Özer, deprem-zemin-yapı ilişkisi gözetilerek yapılaşmaya gidilmesi gerektiğini, bu yapının da ekonomik ömrü boyunca en az bir defa büyük depreme maruz kalma ihtimalinin yüksek olduğunun unutulmaması gerektiğini kaydetti.
"ERZURUM VE ÇEVRESİ AKTİF TEKTONİK KIRIK SİSTEMİ İLE ÇEVRİLİ VE YÜKSEK SİSMİK AKTİVİTEYE SAHİP"
Afrika, Arap ve Avrasya plakalarının hareketi ile Türkiye'nin içinde bulunduğu bloğun batıya doğru yıllık yaklaşık 20 milimetre kaydığını ifade eden Özer, bu bilgilerin ise yer küre üzerine yerleştirilen yüksek hassasiyetteki konum bilgisi veren GPS'lerden bilindiğini söyledi.
Doğu Anadolu Bölgesi'nin de önemli deprem kuşağında olduğunun unutulmaması gerektiğine işaret eden Özer, şöyle devam etti:
"Bölge, kıtasal çarpışma ve volkanik kökenli etkilerini eksiksiz şekilde sergileyen dünyadaki nadir örneklerden biridir. Erzurum ve çevresi aktif tektonik kırık sistemi ile çevrili ve yüksek sismik aktiviteye sahiptir. Erzurum havzası, Doğu-Güneydoğu kısmında Erzurum-Dumlu sol yönlü doğrultu atımlı fayı, Güneyde sol yanal atımlı ters faylardan oluşan Palandöken fayı, Kuzey-kuzeybatıda Aşkale sol yönlü doğrultu atımlı fayı ve Başköy-Kandilli fayları tarafından yönetilmektedir."

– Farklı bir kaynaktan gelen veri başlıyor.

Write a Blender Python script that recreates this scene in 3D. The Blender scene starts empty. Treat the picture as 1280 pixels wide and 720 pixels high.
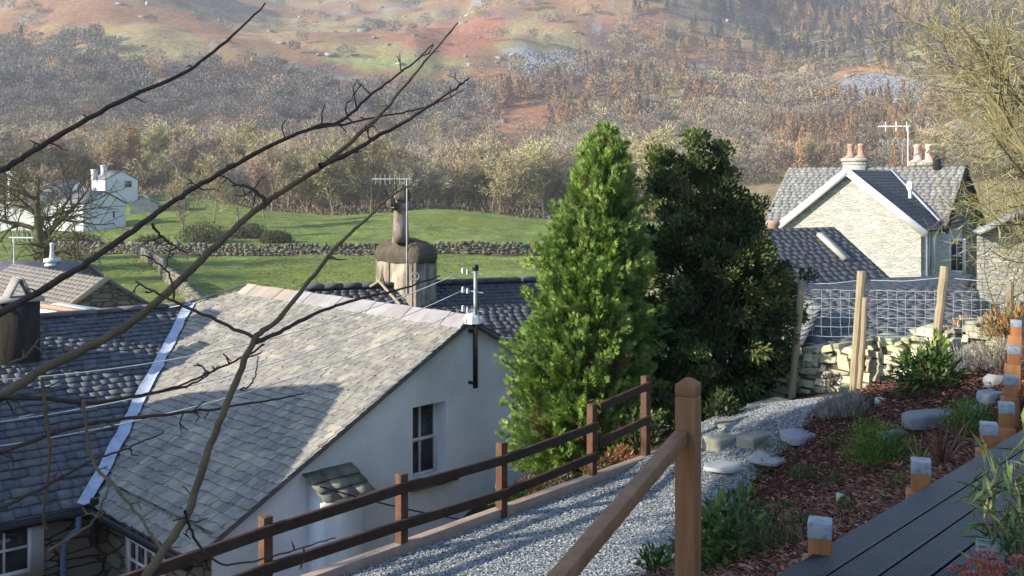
import bpy, math, random
import numpy as np
from mathutils import Vector, Matrix
R = math.radians
C = bpy.context.scene.collection
SC = bpy.context.scene

# ---------------------------------------------------------------- camera
FX, CX, HY = 1244.4, 640.0, 225.0          # focal length, centre column and horizon row of the 1280-wide photograph
cam_d = bpy.data.cameras.new('camera'); cam = bpy.data.objects.new('camera', cam_d); C.objects.link(cam)
cam_d.lens = 35; cam_d.sensor_width = 36; cam_d.shift_y = -(360 - HY) / 1280
cam_d.clip_start = 0.05; cam_d.clip_end = 8000
cam.rotation_euler = (R(90), 0, 0)
SC.camera = cam

# ---------------------------------------------------------------- sky, sun, exposure
SUN_EL, SUN_A = 23.0, 70.0                  # elevation; degrees left of straight behind the camera
sx, sy, sz = -math.sin(R(SUN_A)) * math.cos(R(SUN_EL)), -math.cos(R(SUN_A)) * math.cos(R(SUN_EL)), math.sin(R(SUN_EL))
SUN = np.array([sx, sy, sz])
w = bpy.data.worlds.new('World'); SC.world = w; w.use_nodes = True
nt = w.node_tree; bg = nt.nodes['Background']
sk = nt.nodes.new('ShaderNodeTexSky'); sk.sky_type = 'NISHITA'; sk.sun_disc = False
sk.sun_elevation = R(SUN_EL); sk.sun_rotation = math.atan2(sx, sy); sk.air_density = 1.0; sk.dust_density = 0.6; sk.ozone_density = 3.0
nt.links.new(sk.outputs[0], bg.inputs[0]); bg.inputs[1].default_value = 0.13
sd = bpy.data.lights.new('sun', 'SUN'); sd.energy = 5.0; sd.angle = R(0.5); sd.color = (1.0, 0.89, 0.73)
so = bpy.data.objects.new('sun', sd); C.objects.link(so)
so.rotation_euler = Vector(SUN).to_track_quat('Z', 'Y').to_euler()
SC.view_settings.view_transform = 'Standard'; SC.view_settings.look = 'None'
SC.view_settings.exposure = 1.25; SC.view_settings.gamma = 1.0
SC.cycles.use_denoising = True
SC.cycles.max_bounces = 6; SC.cycles.diffuse_bounces = 3; SC.cycles.glossy_bounces = 2
SC.cycles.transmission_bounces = 2; SC.cycles.volume_bounces = 0; SC.cycles.transparent_max_bounces = 6

rng = np.random.default_rng(7)
rnd = random.Random(7)

# ---------------------------------------------------------------- helpers
def P(px, py, Y):
    return np.array([(px - CX) / FX * Y, Y, -(py - HY) / FX * Y])

def V3(*a): return np.array(a, float)
def unit(v): v = np.asarray(v, float); return v / (np.linalg.norm(v, axis=-1, keepdims=True) + 1e-12)

def vnoise(x, y, seed=0):
    x = np.asarray(x, float); y = np.asarray(y, float)
    xi = np.floor(x).astype(np.int64); yi = np.floor(y).astype(np.int64)
    fx = x - xi; fy = y - yi; fx = fx*fx*(3-2*fx); fy = fy*fy*(3-2*fy)
    def h(a, b):
        n = (a * 374761393 + b * 668265263 + seed * 69069) & 0x7fffffff
        n = ((n ^ (n >> 13)) * 1274126177) & 0x7fffffff
        return ((n ^ (n >> 16)) & 0xffff) / 65535.0
    return (h(xi, yi)*(1-fx) + h(xi+1, yi)*fx)*(1-fy) + (h(xi, yi+1)*(1-fx) + h(xi+1, yi+1)*fx)*fy
def fbm(x, y, o=4, seed=0):
    s = 0; a = .5; t = 0
    for i in range(o):
        s = s + a*vnoise(np.asarray(x)*2**i, np.asarray(y)*2**i, seed+i*17); t += a; a *= .5
    return s / t
def sstep(a, b, x):
    t = np.clip((np.asarray(x, float)-a)/(b-a), 0, 1); return t*t*(3-2*t)

def tag(o, label=None, cat=None, group=None, kind=None):
    if label: o['label'] = label
    if cat: o['category'] = cat
    if group: o['group'] = group
    if kind: o['kind'] = kind
    return o
def empty(name, loc=(0, 0, 0)):
    o = bpy.data.objects.new(name, None); C.objects.link(o); o.location = tuple(float(v) for v in loc)
    o.empty_display_size = .1
    return o
def link(name, me, parent=None):
    o = bpy.data.objects.new(name, me); C.objects.link(o)
    if parent is not None:
        o.parent = parent
        o.matrix_parent_inverse = Matrix.Translation(-parent.location)
    return o

def np_mesh(name, V, F, cols=None, smooth=False, mats=(), midx=None):
    """V (n,3); F (m,k) array or list of arrays (quads / tris)"""
    V = np.asarray(V, np.float32)
    Fs = F if isinstance(F, list) else [F]
    me = bpy.data.meshes.new(name)
    me.vertices.add(len(V)); me.vertices.foreach_set('co', V.ravel())
    li = np.concatenate([np.asarray(f, np.int32).ravel() for f in Fs])
    tot = np.concatenate([np.full(len(f), np.asarray(f).shape[1], np.int32) for f in Fs])
    st = np.concatenate([[0], np.cumsum(tot)[:-1]]).astype(np.int32)
    me.loops.add(len(li)); me.loops.foreach_set('vertex_index', li)
    me.polygons.add(len(tot)); me.polygons.foreach_set('loop_start', st); me.polygons.foreach_set('loop_total', tot)
    if smooth: me.polygons.foreach_set('use_smooth', np.ones(len(tot), bool))
    if midx is not None: me.polygons.foreach_set('material_index', np.asarray(midx, np.int32))
    if cols is not None:
        c = np.ones((len(V), 4), np.float32); c[:, :3] = cols
        at = me.color_attributes.new('Col', 'FLOAT_COLOR', 'POINT'); at.data.foreach_set('color', c.ravel())
    for m in mats: me.materials.append(m)
    me.update(calc_edges=True)
    return me

class MB:
    def __init__(s): s.v = []; s.f4 = []; s.f3 = []; s.fn = []; s.c = []; s.n = 0; s.col = (1, 1, 1)
    def add(s, V, F):
        V = np.asarray(V, float); s.v.append(V); s.c.append(np.tile(np.asarray(s.col, float), (len(V), 1)))
        for f in F:
            f = [int(i)+s.n for i in f]
            (s.f4 if len(f) == 4 else s.f3 if len(f) == 3 else s.fn).append(f)
        s.n += len(V); return s
    def addnp(s, V, F4, cols=None):
        V = np.asarray(V, float); s.v.append(V)
        s.c.append(np.tile(np.asarray(s.col, float), (len(V), 1)) if cols is None else np.asarray(cols))
        s.f4.extend((np.asarray(F4)+s.n).tolist()); s.n += len(V); return s
    def obox(s, c, ax, ay, az, size):
        c = np.asarray(c, float); a = [np.asarray(q, float)*h/2 for q, h in zip((ax, ay, az), size)]
        V = [c+i*a[0]+j*a[1]+k*a[2] for i in (-1, 1) for j in (-1, 1) for k in (-1, 1)]
        return s.add(V, [(0, 1, 3, 2), (4, 6, 7, 5), (0, 4, 5, 1), (2, 3, 7, 6), (0, 2, 6, 4), (1, 5, 7, 3)])
    def box(s, x0, x1, y0, y1, z0, z1):
        return s.obox(((x0+x1)/2, (y0+y1)/2, (z0+z1)/2), (1, 0, 0), (0, 1, 0), (0, 0, 1), (x1-x0, y1-y0, z1-z0))
    def beam(s, p, q, wd, ht, up=(0, 0, 1)):
        p = np.asarray(p, float); q = np.asarray(q, float); d = unit(q-p); sd_ = unit(np.cross(d, up)); u = np.cross(sd_, d)
        return s.obox((p+q)/2, d, sd_, u, (np.linalg.norm(q-p), wd, ht))
    def prism(s, poly, off):
        """poly: list of 3D points (planar), extruded by vector off"""
        A = np.array([np.asarray(p, float) for p in poly]); n = len(A); B = A+np.asarray(off, float)
        F = [tuple(range(n)), tuple(range(2*n-1, n-1, -1))]+[(i, i+n, (i+1) % n+n, (i+1) % n) for i in range(n)]
        return s.add(np.vstack([A, B]), F)
    def face(s, pts): return s.add(pts, [tuple(range(len(pts)))])
    def tube(s, pts, rad, n=8, cap=True):
        V, F = tube_np(np.array([np.asarray(p, float) for p in pts]), np.broadcast_to(np.asarray(rad, float), (len(pts),)), n)
        b = s.n; s.addnp(V, F)
        if cap:
            s.fn.append([b+i for i in range(n)][::-1]); s.fn.append([b+len(V)-n+i for i in range(n)])
        return s
    def lathe(s, c, prof, n=16):
        c = np.asarray(c, float)
        return s.tube([c+V3(0, 0, z) for r, z in prof], [r for r, z in prof], n)
    def build(s, name, mat, parent=None, smooth=False, bevel=0, cols=True):
        V = np.vstack(s.v); Cc = np.vstack(s.c)
        org = np.zeros(3)
        if parent is None: org = V3(*(V.min(0)+V.max(0))/2); org[2] = V[:, 2].min()
        me = bpy.data.meshes.new(name)
        Fs = [np.array(f) for f in (s.f4, s.f3) if f]
        if s.fn:
            me.from_pydata((V-org).tolist(), [], s.f4+s.f3+s.fn)
            if smooth: me.polygons.foreach_set('use_smooth', np.ones(len(me.polygons), bool))
            c = np.ones((len(V), 4), np.float32); c[:, :3] = Cc
            at = me.color_attributes.new('Col', 'FLOAT_COLOR', 'POINT'); at.data.foreach_set('color', c.ravel())
            me.materials.append(mat)
        else:
            me = np_mesh(name, V-org, Fs, Cc, smooth, [mat])
        o = link(name, me, parent)
        if parent is None: o.location = tuple(org)
        if bevel:
            b = o.modifiers.new('bevel', 'BEVEL'); b.width = bevel; b.segments = 2; b.limit_method = 'ANGLE'
        return o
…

Depremden korunmanın en önemli yolunun sağlam konutlardan geçtiğine vurgu yapan Doç. Dr. Çağlar Özer, sözlerini şöyle sürdürdü:
"Depremlerin bir zamanı ya da mevsimsel bir farklılığına göre olma veya olmama durumu da yok. Depremler mevsim veya gece gündüz arasındaki farklılıklarla tetiklenmez. Her fayın tekrarlanma aralıkları var, bu zaman gelince deprem fayları harekete geçer. Süreci anlamak için sürekli yer kabuğunun hareketli olduğunu unutmamak gerekir. Depremlerden korunmanın yolu mühendislik hizmeti almış bina tasarımlarını sağlam zeminlere oturtmaktan geçiyor. Her bir aile bireyi için mastır planı oluşturulmalı. Deprem çantası nerede olmalı, evin en önemli korunabileceğimiz odası hangisi, bunları deprem sonrası veya deprem anında değil, deprem öncesi belirlemek lazım. Sosyal medya veya diğer platformlardaki yanlış bilgilendirmelerden ziyade AFAD'ın veya resmi olarak yapılan bilgilendirmeler dikkate alınmalı."